108. CANTILUPE COLLEGE

The Cantilupe College was founded in 1367 by Nicholas, third Baron Cantilupe, and founder also of Beauvale Priory in Nottinghamshire. Its object was simply to secure a perpetual commemoration of the souls of the founder and his wife. A house was provided close by the cathedral for the accommodation of a warden and seven chaplains, who should celebrate masses daily at the altar of St. Nicholas. They were to have a common refectory, to sing the divine office together in choir, and to be habited as secular vicars; the warden was to have £6 a year, and the others 100s. each. (fn. 1) The church of Leake was to be appropriated to the college for its maintenance. (fn. 2)

A dispute arose in 1422 between the vicar of Leake and the chaplains of the college as to the share in the rectory house and lands which ought to be assigned to the former. The vicar in consequence complained to the bishop, who issued a commission of inquiry into the matter. (fn. 3)

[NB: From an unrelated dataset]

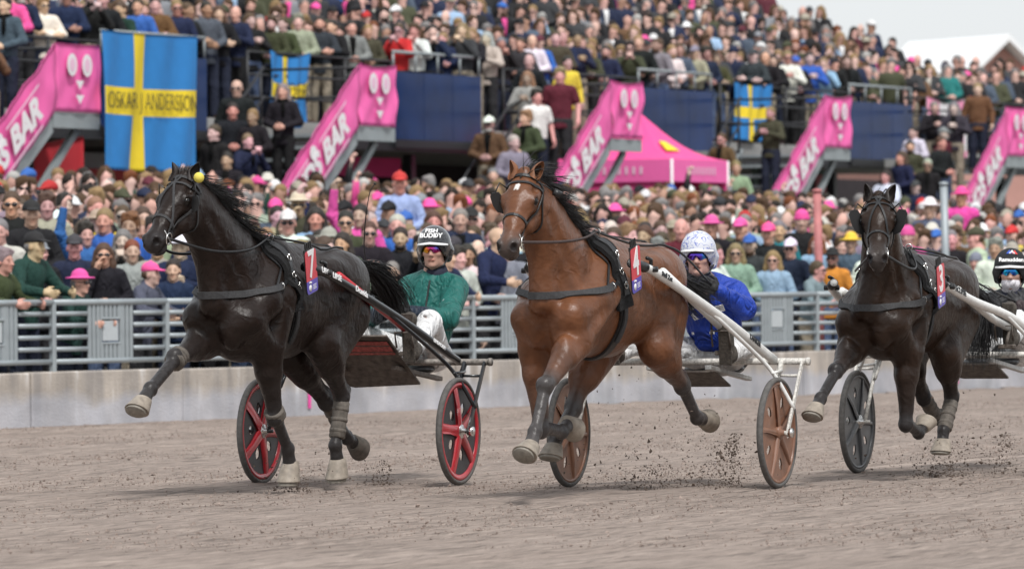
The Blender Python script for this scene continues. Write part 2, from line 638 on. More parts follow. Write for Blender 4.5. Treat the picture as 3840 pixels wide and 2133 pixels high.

When Bishop Alnwick visited the cathedral in 1437 he found that by the neglect of the dean and chapter the sums appointed for the salaries of the chaplains had not been regularly paid, and that the value of the lands assigned for their support had greatly diminished through floods and other causes, so that in those days there were only two priests serving the chantry instead of eight. (fn. 4) He gave orders for the salaries to be paid in future, but it is improbable that the number of chaplains was ever increased again before the suppression of chantries.

Footnotes

  • 1. Linc. Epis. Reg. Inst. Bokyngham, 21, 22.
  • 2. Dugdale, Mon. vi, 1456.
  • 3. Linc. Epis. Reg. Memo. Flemyng, 228 d.
  • 4. Henry Bradshaw, Statutes of Linc. Cathedral, ii (ii), 494-5.